Joe Wright's sumptuous adaptation of Anna Karenina is a bit of a mess 

Pleasure and Pain

The big question: Why would Keira Knightley leave Jude Law for Aaron Taylor-Johnson?

Laurie Sparham/Focus Features

The big question: Why would Keira Knightley leave Jude Law for Aaron Taylor-Johnson?

Shakespeare said that all the world's a stage, and director Joe Wright certainly agrees. His adaptation of Anna Karenina literally puts the stunning seductress, played by Keira Knightley, on a theatrical stage. The camera views the action from emptied-out audience boxes, stagehands dance around the actors while carrying props and lights, and our characters, in lieu of privacy, take quiet walks backstage among the hired help. At one point, when celebratory fireworks begin to go off, our characters stare up at a ceiling, parts of which retract to offer a pleasingly framed vision of the night sky. Wright doesn't just believe in Brechtian distancing devices; he's built a movie around them.
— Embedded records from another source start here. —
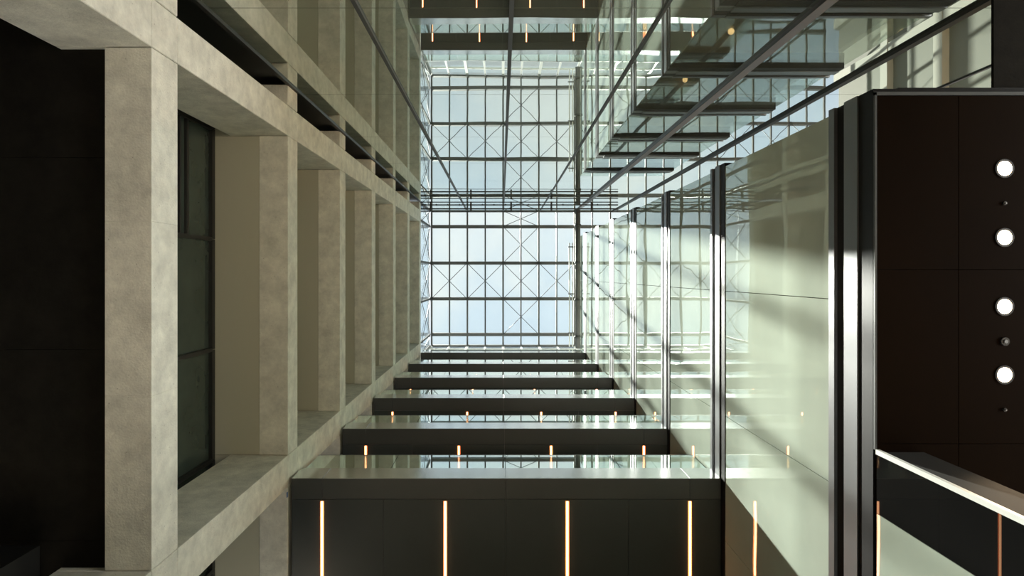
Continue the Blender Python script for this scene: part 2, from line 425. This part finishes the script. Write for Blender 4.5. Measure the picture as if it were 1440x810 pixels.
# clerestory between wall tops and roof
cs = empty('trim_1', 0, 0, 33+Z0, 'structure', 'clerestory band of white posts and glass under the roof')
HC = 34.2
for k, x in enumerate(PX[:9]):
    wd = .14 if k % 2 == 0 else .07
    box('post', x-wd/2, x+wd/2, 3.87, 3.98, HC, HR-.28, 'white', cs)
    if k < 8: box('clerestory_pane', PX[k]+.07, PX[k+1]-.07, 3.92, 3.94, HC, HR-.28, 'roofglass', cs)
box('rail', PX[0], PX[8], 3.84, 4.0, HC-.15, HC, 'white', cs)
box('rail', PX[0], PX[8], 3.88, 3.97, 35.6, 35.7, 'white', cs)
for (y0, y1) in zip(PY[:-1], PY[1:]):
    box('clerestory_pane', -3.86, -3.84, y0+.05, y1-.05, 32.6, HR-.28, 'roofglass', cs)
    rod('brace_rod', (-3.80, y0, 32.7), (-3.80, y1, HR-.3), .015, 'steel_dark', cs, 6)
    rod('brace_rod', (-3.80, y1, 32.7), (-3.80, y0, HR-.3), .015, 'steel_dark', cs, 6)
for y in PY: box('post', -3.90, -3.80, y-.05, y+.05, 32.55, HR-.28, 'steel', cs)
# far facade past the tower, seen only mirrored in the glass wall
ff = empty('wall_far_right', XF, 0, 0, 'structure', 'far concrete facade of floor strips and pale boards')
for i, h in enumerate(HF):
    box('slab_beam', XF, XF+.5, -CY, 8, h, h+.58, 'far_strip', ff)
    nx = HF[i+1] if i+1 < len(HF) else HR
    box('wall_board', XF+.3, XF+.4, -CY, 8, h+.58, nx, 'far_board', ff)
for y in (-2.6, 3.7): box('column', XF+.02, XF+.5, y-.28, y+.28, -Z0, HR, 'far_strip', ff)

for (lx, ly, lh, e) in ((17.0, -1.0, 17.0, 900), (17.0, -2.2, 11.5, 900)):     # warm wall lamps glowing on the far boards
    l = bpy.data.lights.new('warm_wall_lamp', 'POINT'); lo = bpy.data.objects.new('warm_wall_lamp', l); COL.objects.link(lo)
    l.energy = e; l.color = (1, .5, .2); l.shadow_soft_size = .15; lo.location = (lx, ly, lh+Z0)

# ------------------------------------------------------------------ gantry and rails near the roof
gt = empty('maintenance_gantry', 0, -3.2, 31.5+Z0, None, 'slim grey tubular gantry running along the top of the glass wall', 'gantry')
for y, h, r in ((-3.33, 31.5, .022), (-3.20, 31.5, .03), (-3.02, 31.5, .03), (-2.90, 31.5, .012)):
    rod('tube', (-3.7, y, h), (5.4, y, h), r, 'steel_dark', gt)
for k in range(5):
    x = -3.25+1.86*k
    box('cross_plate', x-.04, x+.04, -3.36, -2.92, 31.53, 31.6, 'steel_dark', gt)
for k in range(17):
    x = -3.5+.53*k
    disc('clamp', x, -3.20, 31.46, .045, .04, 'steel_dark', gt, 8)
rl = empty('ridge_tube', 3.93, 0, 34.6+Z0, None, 'thick grey steel tube running beside the tower top', 'pipe')
rod('tube', (3.93, -3.3, 34.9), (3.93, 3.8, 34.9), .13, 'steel', rl, 14)
for y in (-2.5, -.6, 1.3, 3.2): rod('collar', (3.93, y-.06, 34.9), (3.93, y+.06, 34.9), .165, 'steel_dark', rl, 14)
hr = empty('ladder_rail', 3.55, 0, 34.5+Z0, None, 'pair of thin white rails with cross ties left of the thick tube', 'rail')
for x in (3.50, 3.66): rod('rail', (x, -1.6, 34.9), (x, 3.7, 34.9), .028, 'white', hr)
for y in (-1.4, 1.0, 3.0): rod('cross_tie', (3.42, y, 34.86), (3.78, y, 34.86), .03, 'steel', hr)

S.cycles.max_bounces = 12; S.cycles.diffuse_bounces = 5; S.cycles.glossy_bounces = 8; S.cycles.transparent_max_bounces = 16
S.cycles.caustics_reflective = True; S.cycles.sample_clamp_indirect = 6; S.cycles.blur_glossy = .3
S.cycles.use_denoising = True
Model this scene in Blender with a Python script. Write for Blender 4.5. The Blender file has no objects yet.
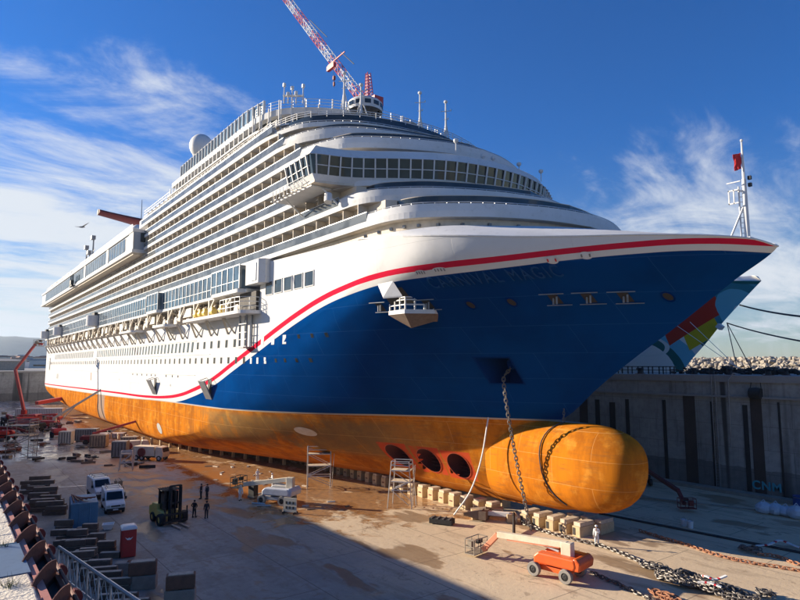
import bpy, bmesh, math, random
from mathutils import Vector, Matrix
random.seed(7)
PI = math.pi
C = bpy.context.scene.collection
sc = bpy.context.scene
# ------------------------------------------------------------------ helpers
class MB:
    def __init__(s): s.v = []; s.f = []
    def add(s, vs, fs):
        n = len(s.v); s.v += [tuple(p) for p in vs]; s.f += [tuple(i + n for i in f) for f in fs]; return s
    def box(s, c, d, rz=0, rx=0, ry=0, taper=1.0):
        M = Matrix.Translation(Vector(c)) @ Matrix.Rotation(rz, 4, 'Z') @ Matrix.Rotation(ry, 4, 'Y') @ Matrix.Rotation(rx, 4, 'X')
        x, y, z = d[0] / 2, d[1] / 2, d[2] / 2; t = taper
        vs = [M @ Vector(p) for p in [(-x, -y, -z), (x, -y, -z), (x, y, -z), (-x, y, -z), (-x*t, -y*t, z), (x*t, -y*t, z), (x*t, y*t, z), (-x*t, y*t, z)]]
        return s.add(vs, [(3, 2, 1, 0), (4, 5, 6, 7), (0, 1, 5, 4), (1, 2, 6, 5), (2, 3, 7, 6), (3, 0, 4, 7)])
    def bb(s, x0, x1, y0, y1, z0, z1): return s.box(((x0+x1)/2, (y0+y1)/2, (z0+z1)/2), (abs(x1-x0), abs(y1-y0), abs(z1-z0)))
    def tube(s, p, q, r, r2=None, n=6, cap=True):
        p, q = Vector(p), Vector(q); r2 = r if r2 is None else r2
        d = (q - p).normalized(); u = d.orthogonal().normalized(); w = d.cross(u)
        vs = [p + (u * math.cos(2*PI*i/n) + w * math.sin(2*PI*i/n)) * r for i in range(n)] + [q + (u * math.cos(2*PI*i/n) + w * math.sin(2*PI*i/n)) * r2 for i in range(n)]
        fs = [(i, (i+1) % n, n + (i+1) % n, n + i) for i in range(n)]
        if cap: fs += [tuple(range(n))[::-1], tuple(range(n, 2*n))]
        return s.add(vs, fs)
    def bar(s, p, q, w, h):
        p, q = Vector(p), Vector(q); d = (q - p).normalized()
        u = d.cross(Vector((0, 0, 1)))
        u = (u if u.length > .01 else d.cross(Vector((1, 0, 0)))).normalized(); k = u.cross(d)
        vs = [a + u * sx * w/2 + k * sy * h/2 for a in (p, q) for sx, sy in ((-1, -1), (1, -1), (1, 1), (-1, 1))]
        return s.add(vs, [(3, 2, 1, 0), (4, 5, 6, 7), (0, 1, 5, 4), (1, 2, 6, 5), (2, 3, 7, 6), (3, 0, 4, 7)])
    def path(s, pts, r, n=6):
        for a, b in zip(pts, pts[1:]): s.tube(a, b, r, n=n)
        return s
    def prism(s, poly, z0, z1):
        n = len(poly); vs = [(x, y, z0) for x, y in poly] + [(x, y, z1) for x, y in poly]
        return s.add(vs, [tuple(range(n))[::-1], tuple(range(n, 2*n))] + [(i, (i+1) % n, n+(i+1) % n, n+i) for i in range(n)])
    def xprism(s, poly, y0, y1):       # polygon in x,z swept along y
        n = len(poly); vs = [(x, y0, z) for x, z in poly] + [(x, y1, z) for x, z in poly]
        return s.add(vs, [tuple(range(n)), tuple(range(n, 2*n))[::-1]] + [(i, n+i, n+(i+1) % n, (i+1) % n) for i in range(n)])
    def lathe(s, prof, c=(0, 0, 0), n=16, axis='Z'):
        vs = []
        for r, z in prof:
            for i in range(n):
                a = 2*PI*i/n; p = (r*math.cos(a), r*math.sin(a), z)
                if axis == 'Y': p = (p[0], p[2], p[1])
                if axis == 'X': p = (p[2], p[0], p[1])
                vs.append((p[0]+c[0], p[1]+c[1], p[2]+c[2]))
        fs = [(j*n+i, j*n+(i+1) % n, (j+1)*n+(i+1) % n, (j+1)*n+i) for j in range(len(prof)-1) for i in range(n)]
        return s.add(vs, fs)
    def sphere(s, c, r, n=12, m=8, sz=1):
        prof = [(max(1e-4, r*math.sin(PI*j/m)), -r*sz*math.cos(PI*j/m)) for j in range(m+1)]
        return s.lathe(prof, c, n)
    def grid(s, rows, flip=False):
        n = len(s.v); k = len(rows[0])
        for r in rows: s.v += [tuple(p) for p in r]
        for j in range(len(rows)-1):
            for i in range(k-1):
                q = (n+j*k+i, n+j*k+i+1, n+(j+1)*k+i+1, n+(j+1)*k+i)
                s.f.append(q[::-1] if flip else q)
        return s
    def strip(s, lo, hi, th=0):
        return s.grid([lo, hi])
    def build(s, name, mat, parent=None, smooth=False, world=True, bevel=0, mirror=False):
        vs = s.v
        if parent is not None and world:
            o = parent.get('_o', (0, 0, 0)); vs = [(x-o[0], y-o[1], z-o[2]) for x, y, z in vs]
        me = bpy.data.meshes.new(name); me.from_pydata(vs, [], s.f)
        me.materials.append(M[mat] if isinstance(mat, str) else mat)
        bm = bmesh.new(); bm.from_mesh(me)
        if smooth: bmesh.ops.remove_doubles(bm, verts=bm.verts, dist=1e-4)
        bmesh.ops.recalc_face_normals(bm, faces=bm.faces)
        bm.to_mesh(me); bm.free()
        if smooth:
            me.polygons.foreach_set('use_smooth', [True]*len(me.polygons))
            try: me.set_sharp_from_angle(angle=math.radians(38))
            except Exception: pass
        ob = bpy.data.objects.new(name, me); C.objects.link(ob)
        if parent is not None:
            ob.parent = parent; ob['_o'] = tuple(parent.get('_o', (0., 0., 0.))) if world else (0., 0., 0.)
        if bevel:
            b = ob.modifiers.new('bevel', 'BEVEL'); b.width = bevel; b.segments = 2; b.limit_method = 'ANGLE'
        return ob
def tag(o, label=None, cat=None, group=None, kind=None):
    if label: o['label'] = label
    if cat: o['category'] = cat
    if group: o['group'] = group
    if kind: o['kind'] = kind
    return o
def thing(name, loc, label, cat, group=None, rz=0, local=True):
    o = bpy.data.objects.new(name, None); C.objects.link(o); o.location = loc; o.rotation_euler.z = rz
    o.empty_display_size = .3
    o['_o'] = (0., 0., 0.) if local else tuple(float(a) for a in loc)
    return tag(o, label, cat, group)
def kids(o): return [c for c in bpy.data.objects if c.parent == o]
def copy_tree(o, parent=None):
    c = o.copy(); C.objects.link(c); c.parent = parent
    for ch in kids(o): copy_tree(ch, c)
    return c
# pixel of the 800x600 photo -> point on a plane (metres); camera eye at (0,0,17)
EYE = 17.0; FPX = 600.0
PIT = math.atan(65/600.); TH = math.atan(455*math.cos(PIT)/600.)
FW = Vector((-math.cos(TH)*math.cos(PIT), math.sin(TH)*math.cos(PIT), math.sin(PIT)))
RT = Vector((math.sin(TH), math.cos(TH), 0)); UP = RT.cross(FW)
def ray(u, v): return FW + RT*((u-400)/FPX) - UP*((v-300)/FPX)
def fl(u, v, z=0.):
    d = ray(u, v); t = (z-EYE)/d.z; return Vector((d.x*t, d.y*t, z))
def onY(u, v, y):
    d = ray(u, v); t = y/d.y; return Vector((d.x*t, y, EYE+d.z*t))
def onX(u, v, x):
    d = ray(u, v); t = x/d.x; return Vector((x, d.y*t, EYE+d.z*t))
# ------------------------------------------------------------------ materials
M = {}
class NT:
    def __init__(s, name):
        s.m = bpy.data.materials.new(name); s.m.use_nodes = True; s.t = s.m.node_tree; s.n = s.t.nodes; s.l = s.t.links
        s.b = s.n['Principled BSDF']; M[name] = s.m
    def N(s, typ, **k):
        n = s.n.new(typ)
        for a, b in k.items(): setattr(n, a, b)
        return n
    def L(s, a, b): s.l.new(a, b)
    def inp(s, sock, v):
        if hasattr(v, 'is_output') or isinstance(v, bpy.types.NodeSocket): s.L(v, sock)
        else: sock.default_value = v
    def math(s, op, a, b=0., clamp=False):
        n = s.N('ShaderNodeMath', operation=op); n.use_clamp = clamp; s.inp(n.inputs[0], a); s.inp(n.inputs[1], b); return n.outputs[0]
    def mix(s, fac, a, b, mode='MIX'):
        n = s.N('ShaderNodeMix', data_type='RGBA', blend_type=mode); s.inp(n.inputs[0], fac)
        for i, v in ((6, a), (7, b)): s.inp(n.inputs[i], v if isinstance(v, bpy.types.NodeSocket) else (*v[:3], 1))
        return n.outputs[2]
    def pos(s):
        if not hasattr(s, '_p'):
            g = s.N('ShaderNodeNewGeometry'); s._p = g.outputs['Position']; x = s.N('ShaderNodeSeparateXYZ'); s.L(s._p, x.inputs[0]); s._x = x.outputs
        return s._p
    def xyz(s): s.pos(); return s._x
    def obj(s):
        if not hasattr(s, '_o'): s._o = s.N('ShaderNodeTexCoord').outputs['Object']
        return s._o
    def noise(s, scale, detail=4, rough=.55, vec=None, stretch=None, dist=0):
        v = vec or s.pos()
        if stretch:
            mp = s.N('ShaderNodeMapping'); s.L(v, mp.inputs[0]); mp.inputs['Scale'].default_value = stretch; v = mp.outputs[0]
        n = s.N('ShaderNodeTexNoise'); n.inputs['Scale'].default_value = scale; n.inputs['Detail'].default_value = detail
        n.inputs['Roughness'].default_value = rough; n.inputs['Distortion'].default_value = dist; s.L(v, n.inputs['Vector']); return n.outputs[0]
    def ramp(s, f, a, b):  # smoothstep a->b
        n = s.N('ShaderNodeMapRange'); n.interpolation_type = 'SMOOTHSTEP'; s.inp(n.inputs[0], f); n.inputs[1].default_value = a; n.inputs[2].default_value = b; return n.outputs[0]
    def curve(s, f, pts):
        n = s.N('ShaderNodeFloatCurve'); c = n.mapping.curves[0]
        while len(c.points) < len(pts): c.points.new(.5, .5)
        for p, q in zip(c.points, pts): p.location = q; p.handle_type = 'AUTO'
        n.mapping.update(); s.L(f, n.inputs['Value']); return n.outputs[0]
    def bump(s, h, strength=.3, dist=.05):
        n = s.N('ShaderNodeBump'); n.inputs['Strength'].default_value = strength; n.inputs['Distance'].default_value = dist
        s.L(h, n.inputs['Height']); s.L(n.outputs[0], s.b.inputs['Normal'])
    def out(s, col, rough=None, metal=None):
        s.inp(s.b.inputs['Base Color'], col if isinstance(col, bpy.types.NodeSocket) else (*col[:3], 1))
        if rough is not None: s.inp(s.b.inputs['Roughness'], rough)
        if metal is not None: s.inp(s.b.inputs['Metallic'], metal)
def paint(name, col, rough=.5, var=.25, dirt=None, scale=1.2, metal=0, bump=0, obj=False):
    t = NT(name); vec = t.obj() if obj else t.pos()
    a = t.noise(scale, 5, .6, vec=vec); b = t.noise(scale*7, 3, .6, vec=vec)
    f = t.ramp(a, .38, .68)
    d = dirt or tuple(c*(1-var) for c in col)
    c = t.mix(t.math('MULTIPLY', f, .75 if dirt is None else .4), col, d)
    c = t.mix(t.math('MULTIPLY', t.ramp(b, .55, .75), .3), c, tuple(x*.7 for x in d))
    t.out(c, t.math('ADD', t.math('MULTIPLY', b, .2), rough-.1), metal)
    if bump: t.bump(b, bump, .03)
    return t
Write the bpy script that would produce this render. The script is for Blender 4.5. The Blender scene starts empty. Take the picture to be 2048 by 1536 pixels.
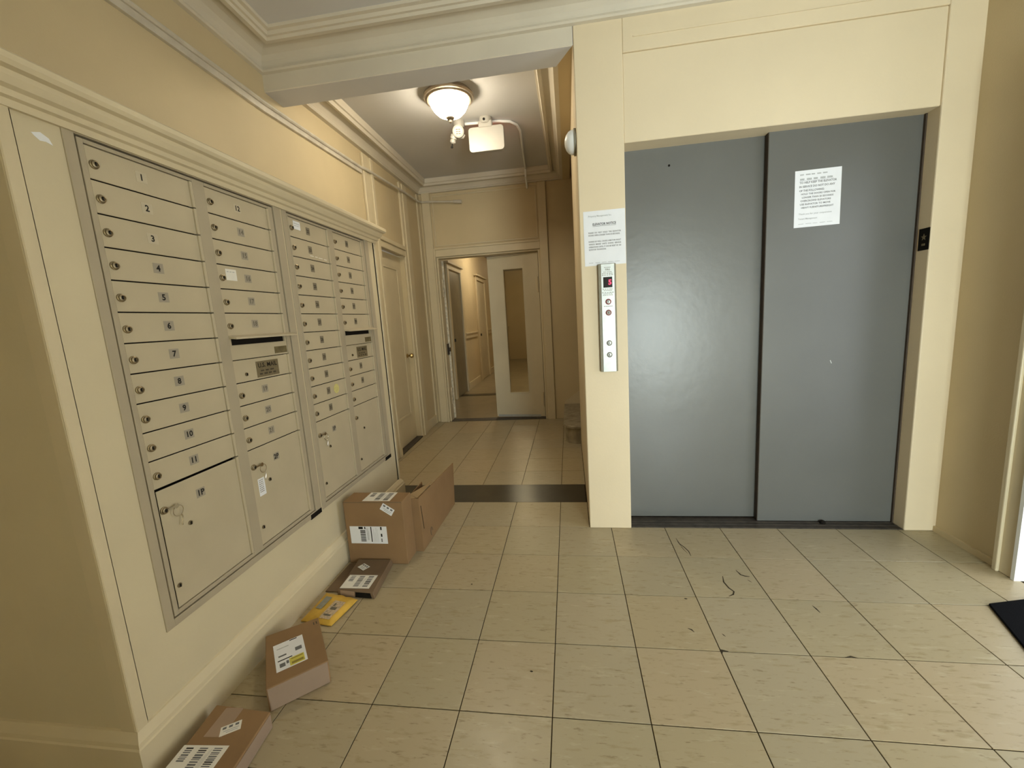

This is Wright's movie first and an adaptation of Tolstoy's novel second. Wright worked with playwright Tom Stoppard to adapt the story to screen, and the two don't just drown the narrative in overt stylizations, they excise and re-emphasize sections and subplots as they see fit. Anna Karenina has been turned from a multi-faceted novel into a delectably sensual yarn.

But the overarching story remains the same: Anna, who married exceedingly young and has one child with the highly respected Karenin (Jude Law), falls for the boyishly beautiful soldier Vronsky (Aaron Taylor-Johnson) and follows her infatuation in spite of all the social and familial upheaval it will inevitably bring. Yet the mood and the design take their cues from the excitement of love at first sight, not from the destruction that follows. The tragedy remains, but Wright seems to see no use dwelling on it when it's wearing such a pretty dress.

That's fine by me. The novel has been adapted countless times before, and a week-long mini-series would be required to do its massive text actual justice. On the other hand, Wright's stage-bound approach brings with it an intoxicating quality, filling each frame with kinetic pleasures. Dance scenes have to be choreographed around the people setting up the lights, repetitive workplace noises become overwhelming soundtracks, even putting on a coat becomes an almost musical process. The treatment stresses the judging gaze of a self-righteous society, but mainly it allows Wright to engage in show-stopping set pieces, all driven by the curiously intimate approach. It's a polarizing concept, one likely to work better for those divorced from the source than for those looking for an honest evocation of it.

Even Wright's most ardent defenders, myself included, will have to admit that the film is a bit of a mess. For example, the character of Levin, who shuns aristocratic life and serves as the embodiment of Tolstoy's ideals, sits undeveloped on the fringes and seems but a mere annoyance to the director. His philosophies and actions, if given due prominence, should serve as a counterpoint to Anna's seemingly selfish abandonment of her family. But Wright's take on him feels tacked-on, less an organic part of the adaptation than a chore forced on the filmmakers by a matter of circumstance.

Then there's Aaron Taylor-Johnson, who in most of his pictures (Kick Ass, Nowhere Boy, Albert Nobbs) seems flummoxed by the very idea of self-confidence, stuck uncomfortably in the role of Vronsky. It's not that he interprets the role incorrectly; it's simply that he can't pull it off — his facial expressions are mute and unconvincing, his line deliveries as artificial as Wright's approach. When he's simply an object for Anna to gaze at, he's serviceable, but when the film begins to take interest in his emotions, he reveals himself, as an actor, to be a dreadful bore. A friend remarked to me that the film required someone like '80s-era Nicolas Cage — someone comfortable in their own smarminess. Taylor-Johnson doesn't look comfortable in his own skin for a single second. You don't ask yourself why Anna abandons her social standing and life itself. You ask "why him?"

And don't get me started on the third act, which abandons the stage-bound conceit on-and-off for no apparent reason while skipping, Cliffs Notes style, through climactic moments at lightning pace. Wright's adaptation is scattershot at best, but for every misstep there's a breathtaking sequence, like Anna's heart-racing and hallucinogenic first dance with Vronsky, to keep you intensely involved. His Karenina may not be the densely intellectual experience the source suggests, but it's a carnal pleasure nonetheless.